[begin Given information]

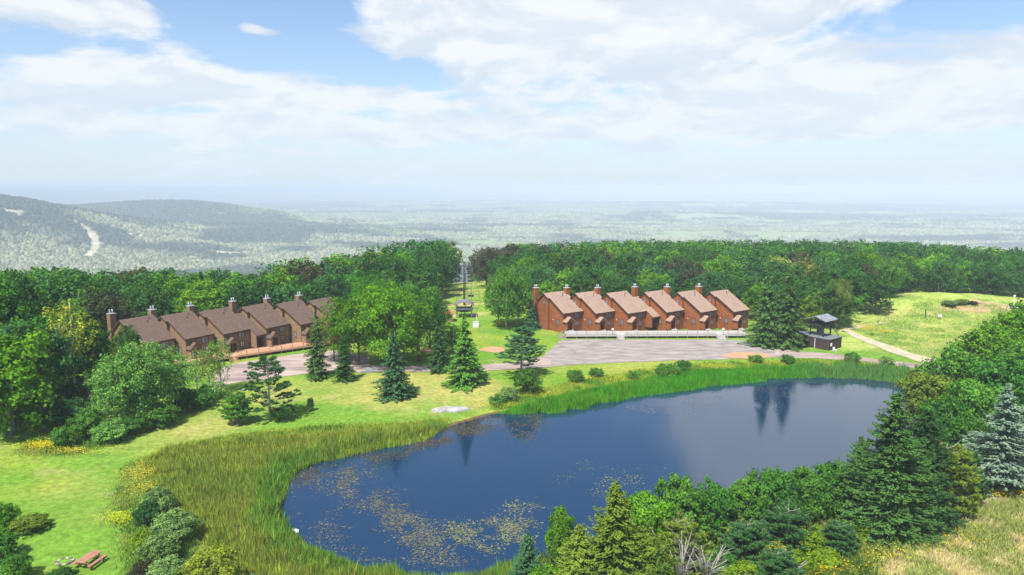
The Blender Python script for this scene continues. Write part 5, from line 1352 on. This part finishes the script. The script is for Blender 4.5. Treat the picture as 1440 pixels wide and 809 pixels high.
for s in (-1, 1):
    for y in np.arange(196, 343, 13.0):
        z = liftz(y) - .2; x = LX * y + s * 2.05
        gz = liftp(y)[2]
        if z - gz < 3.2: continue
        t_ = empty('lift_chair', (x, y + random.uniform(-1, 1), z), math.atan(-LX), f'empty dark chairlift chair hanging from the {"left" if s < 0 else "right"} cable', 'chairlift chair', f'chairs on the {"left" if s < 0 else "right"} cable')
        MB().tube([(0, 0, 0), (0, 0, -1.5)], .05, 5).tube([(-.8, 0, -1.5), (.8, 0, -1.5)], .05, 5).tube([(-.8, 0, -1.5), (-.8, 0, -2.5)], .04, 5).tube([(.8, 0, -1.5), (.8, 0, -2.5)], .04, 5).build('hanger', M['steel_dark'], t_)
        MB().box(-.8, .8, -.25, .25, -2.55, -2.48).build('seat', M['black_wood'], t_); MB().box(-.8, .8, .22, .28, -2.48, -2.0).build('backrest', M['black_wood'], t_)
# red roofed shed
p = place(625, 452)
shd = empty('shed', p, .15, 'small shed with a red roof beside the lift station', 'shed')
MB().box(-2.1, 2.1, -1.4, 1.4, -.3, 2.2).build('wall', M['tan_siding'], shd)
MB().prism_x([(-1.8, 2.1), (0, 2.9), (1.8, 2.1), (1.8, 2.25), (0, 3.05), (-1.8, 2.25)], -2.4, 2.4).build('roof', M['red_sheet'], shd)
MB().box(-.4, .4, -1.46, -1.403, 0, 1.9).build('door', M['door'], shd)
p = place(669, 460); sb_ = empty('cabinet', p, .2, 'small white cabinet with a pole right of the lift station', 'cabinet')
MB().box(-.7, .7, -.4, .4, 0, 1.3).build('body', M['white'], sb_); MB().box(-.76, .76, -.46, .46, 1.303, 1.4).build('lid', M['frame_white'], sb_)
MB().tube([(0.3, .3, 1.4), (0.3, .3, 3.2)], .06, 6).build('pole', M['white'], sb_)

# ------------------------------------------------------------------ small things
def picnic(p, rz):
    t_ = empty('picnic_table', p, rz, 'reddish wooden picnic table on the bottom left lawn', 'picnic table')
    tp = MB()
    for k in range(5): tp.box(-.95, .95, -.42 + .17 * k, -.42 + .17 * k + .155, .72, .77)
    tp.build('tabletop', M['picnic'], t_); t_.scale = (1.12, 1.12, 1.05)
    for s in (-1, 1):
        b_ = MB().box(-.95, .95, s * .78 - .14, s * .78 - .01, .42, .47).box(-.95, .95, s * .78 + .01, s * .78 + .14, .42, .47); b_.build('bench', M['picnic'], t_)
    for x in (-.65, .65):
        MB().bar((x, -.35, .72), (x, -.7, 0), .09, .09).build('leg', M['picnic'], t_); MB().bar((x, .35, .72), (x, .7, 0), .09, .09).build('leg', M['picnic'], t_)
        MB().box(x + .05, x + .1, -.88, .88, .33, .419).build('crossbar', M['picnic'], t_)
picnic(place(126, 794), 1.38)
rngs = np.random.default_rng(2)
def stone(p, s, mat, name='stone', label=None, group=None, cat='stone', flat=.7, seed=0, parent=None):
    import bmesh
    rg = np.random.default_rng(seed); bm = bmesh.new(); bmesh.ops.create_icosphere(bm, subdivisions=3, radius=1)
    for v in bm.verts:
        n = 1 + .22 * math.sin(v.co.x * 3 + seed) * math.cos(v.co.y * 2.6 + seed * 2) + .07 * rg.normal()
        v.co = Vector((v.co.x * n * s[0], v.co.y * n * s[1], v.co.z * n * s[2] * (flat if v.co.z > 0 else .5)))
    me = bpy.data.meshes.new(name); bm.to_mesh(me); bm.free(); me.materials.append(mat)
    o = link(name, me, parent); o.location = tuple(p); o.rotation_euler = (0, 0, rg.uniform(0, 3))
    if label: tag(o, label, cat, group)
    return o
c = place(91, 790)
for k in range(11):
    a = k * 6.283 / 11
    q = (c[0] + .68 * math.cos(a), c[1] + .6 * math.sin(a), c[2] + .04)
    stone(q, [.17 * rngs.uniform(.8, 1.3), .14, .13], M['stone_pale'] if k % 2 else M['stone_dark'], 'stone', ('pale' if k % 2 else 'dark') + ' stone of the fire ring left of the picnic table', 'stones of the fire ring', seed=k)
# flat bedrock slab at the shore
def rock_slab(u, v, a, b_, h, label):
    p = place(u, v); n = 36; th = np.linspace(0, 2 * math.pi, n, endpoint=False); V = []; F = []
    rings = [(1.0, -.25), (.97, .04), (.9, .10), (.7, .14), (.4, .17), (.0, .16)]
    for ri, (k, z) in enumerate(rings):
        for t_ in th:
            r1 = k * (1 + .18 * math.sin(2 * t_ + .6) + .12 * math.sin(5 * t_) + .06 * math.sin(9 * t_))
            V.append((a * r1 * math.cos(t_), b_ * r1 * math.sin(t_), z * h + .05 * math.sin(7 * k * math.cos(t_) + 3) * h * (k > 0 and k < .97)))
    for r_ in range(len(rings) - 1):
        for i in range(n): F.append((r_ * n + i, r_ * n + (i + 1) % n, (r_ + 1) * n + (i + 1) % n, (r_ + 1) * n + i))
    me = bpy.data.meshes.new('rock_slab'); me.from_pydata(V, [], F); me.materials.append(M['rock']); o = link('rock_slab', me); o.location = tuple(p); tag(o, label, 'rock')
rock_slab(630, 576, 2.9, 1.5, 1.6, 'flat grey rock slab on the lawn near the muddy bank')
stone(place(346, 549), [.8, .4, .2], M['stone_pale'], 'flat_stone', 'small pale flat stone at the gravel edge near the open pine', None, seed=3)
stone(place(1366, 478), [1.1, .9, 2.4], M['rock'], 'boulder', 'pinkish grey boulder on the mound, the left of two', None, 'rock', seed=5)
stone(place(1377, 477), [.8, .7, 1.6], M['stone_pale'], 'boulder', 'smaller pale boulder right of the grey one', None, 'rock', seed=6)
# upturned little boat among the reeds
p = rayz(402, 749, WATER_Z); bt = empty('rowing_boat', (p[0] + .35, p[1], WATER_Z + .02), .25, 'small white upturned boat at the left reed edge', 'boat')
hull = MB(); ns = 11; ring = []
for i in range(ns):
    t_ = i / (ns - 1); w_ = .42 * math.sin(math.pi * (0.12 + .80 * t_)) ** .6; hh = .30 * math.sin(math.pi * (.1 + .8 * t_)) ** .5
    ring.append([(-.95 + 1.9 * t_, w_ * math.cos(a), max(0.0, hh * math.sin(a))) for a in np.linspace(0, math.pi, 9)])
vs = [q for r_ in ring for q in r_]; fs = [(i * 9 + j, i * 9 + j + 1, (i + 1) * 9 + j + 1, (i + 1) * 9 + j) for i in range(ns - 1) for j in range(8)] + [tuple(range(9)), tuple(range((ns - 1) * 9, ns * 9))[::-1]]
hull.add(vs, fs); hull.build('hull', M['white'], bt, True)
MB().box(-.8, .8, -.02, .02, .28, .34).build('keel', M['frame_white'], bt)
# posts and a signpost on the mound
for (u, v, hp_, lb) in ((1301, 447, 11, 'dark post on the grassy mound'), (1321, 449, 7, 'short grey post with small white board on the mound')):
    p = place(u, v); f = to_px(*p)[2]; h = hp_ * f / 955; t_ = empty('post', p, 0, lb, 'post')
    MB().box(-.09, .09, -.09, .09, -.2, h).build('shaft', M['black_wood'] if u < 1310 else M['rail_grey'], t_)
    MB().box(-.16, .16, -.14, .14, h, h + .1).build('cap', M['black_wood'], t_) if u < 1310 else MB().box(-.5, .5, -.14, -.092, h - .6, h - .1).build('board', M['white'], t_)
p = place(1425, 433); t_ = empty('sign_post', p, 0, 'tall thin white pole with a small head near the dark trees at the right', 'pole')
MB().tube([(0, 0, -.2), (0, 0, 3.0)], .08, 6).build('pole', M['white'], t_); MB().box(-.25, .25, -.12, .12, 3.0, 3.35).build('head', M['white'], t_)
p = place(1430, 436); MBo = MB().box(-1.8, 1.8, -.6, .6, 0, .55).prism_y([(-1.9, .55), (1.9, .55), (1.6, .75), (-1.6, .75)], -.7, .7); o = MBo.build('platform', M['white']); o.location = tuple(p); tag(o, 'low white platform at the foot of the thin white pole', 'platform')
# feeder box on a leaning post next to the slim spruce
p = place(441, 530); t_ = empty('bird_feeder', p, 0, 'dark feeder box on a short post beside the slim spruce', 'feeder')
MB().box(-.06, .06, -.06, .06, -.1, 1.1).build('post', M['rail_grey'], t_); MB().box(-.22, .22, -.2, .2, 1.1, 1.5).build('box', M['black_wood'], t_); MB().prism_x([(-.3, 1.5), (.3, 1.5), (0, 1.75)], -.3, .3).build('roof', M['black_wood'], t_)
# lamp posts with white globes along the boardwalk
for u, v, lb in ((861.5, 471, 'white globe lamp post at the left stairs of the grey boardwalk'), (1017, 471, 'white globe lamp post at the right stairs of the grey boardwalk')):
    p = rayz(u, v, .85); t_ = empty('globe_lamp', (p[0], p[1], .853), 0, lb, 'lamp', 'globe lamps on the boardwalk')
    MB().tube([(0, 0, 0), (0, 0, 1.1)], .05, 6).build('post', M['black_wood'], t_)
    stone((0, 0, 1.3), [.24, .24, .24], M['lamp_glass'], 'globe', flat=1.0, seed=0, parent=t_)

# ------------------------------------------------------------------ haze over the valley
def haze():
    mb = MB().box(-27000, 27000, -26000, 27000, -330, 46)
    m, t, out = new_mat('haze'); v = t.new('ShaderNodeVolumePrincipled')
    v.inputs['Color'].default_value = HAZE_COL; v.inputs['Density'].default_value = HAZE_D; v.inputs['Anisotropy'].default_value = -0.3
    t.l.new(v.outputs[0], out.inputs['Volume'])
    tag(mb.build('haze', m), 'pale summer haze lying over the valley', 'haze', kind='stuff')
HAZE_D = 0.00022
HAZE_COL = (0.675, 0.785, 0.885, 1)
haze()
print('objects', len(sc.objects))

[end Given information]

Task to complete:
Without the pictures, return the listing above from its first line through the line that has "6).build('pole', M['white'], sb_)".

The solution:
The Blender Python script for this scene continues. Write part 5, from line 1352 on. This part finishes the script. The script is for Blender 4.5. Treat the picture as 1440 pixels wide and 809 pixels high.
for s in (-1, 1):
    for y in np.arange(196, 343, 13.0):
        z = liftz(y) - .2; x = LX * y + s * 2.05
        gz = liftp(y)[2]
        if z - gz < 3.2: continue
        t_ = empty('lift_chair', (x, y + random.uniform(-1, 1), z), math.atan(-LX), f'empty dark chairlift chair hanging from the {"left" if s < 0 else "right"} cable', 'chairlift chair', f'chairs on the {"left" if s < 0 else "right"} cable')
        MB().tube([(0, 0, 0), (0, 0, -1.5)], .05, 5).tube([(-.8, 0, -1.5), (.8, 0, -1.5)], .05, 5).tube([(-.8, 0, -1.5), (-.8, 0, -2.5)], .04, 5).tube([(.8, 0, -1.5), (.8, 0, -2.5)], .04, 5).build('hanger', M['steel_dark'], t_)
        MB().box(-.8, .8, -.25, .25, -2.55, -2.48).build('seat', M['black_wood'], t_); MB().box(-.8, .8, .22, .28, -2.48, -2.0).build('backrest', M['black_wood'], t_)
# red roofed shed
p = place(625, 452)
shd = empty('shed', p, .15, 'small shed with a red roof beside the lift station', 'shed')
MB().box(-2.1, 2.1, -1.4, 1.4, -.3, 2.2).build('wall', M['tan_siding'], shd)
MB().prism_x([(-1.8, 2.1), (0, 2.9), (1.8, 2.1), (1.8, 2.25), (0, 3.05), (-1.8, 2.25)], -2.4, 2.4).build('roof', M['red_sheet'], shd)
MB().box(-.4, .4, -1.46, -1.403, 0, 1.9).build('door', M['door'], shd)
p = place(669, 460); sb_ = empty('cabinet', p, .2, 'small white cabinet with a pole right of the lift station', 'cabinet')
MB().box(-.7, .7, -.4, .4, 0, 1.3).build('body', M['white'], sb_); MB().box(-.76, .76, -.46, .46, 1.303, 1.4).build('lid', M['frame_white'], sb_)
MB().tube([(0.3, .3, 1.4), (0.3, .3, 3.2)], .06, 6).build('pole', M['white'], sb_)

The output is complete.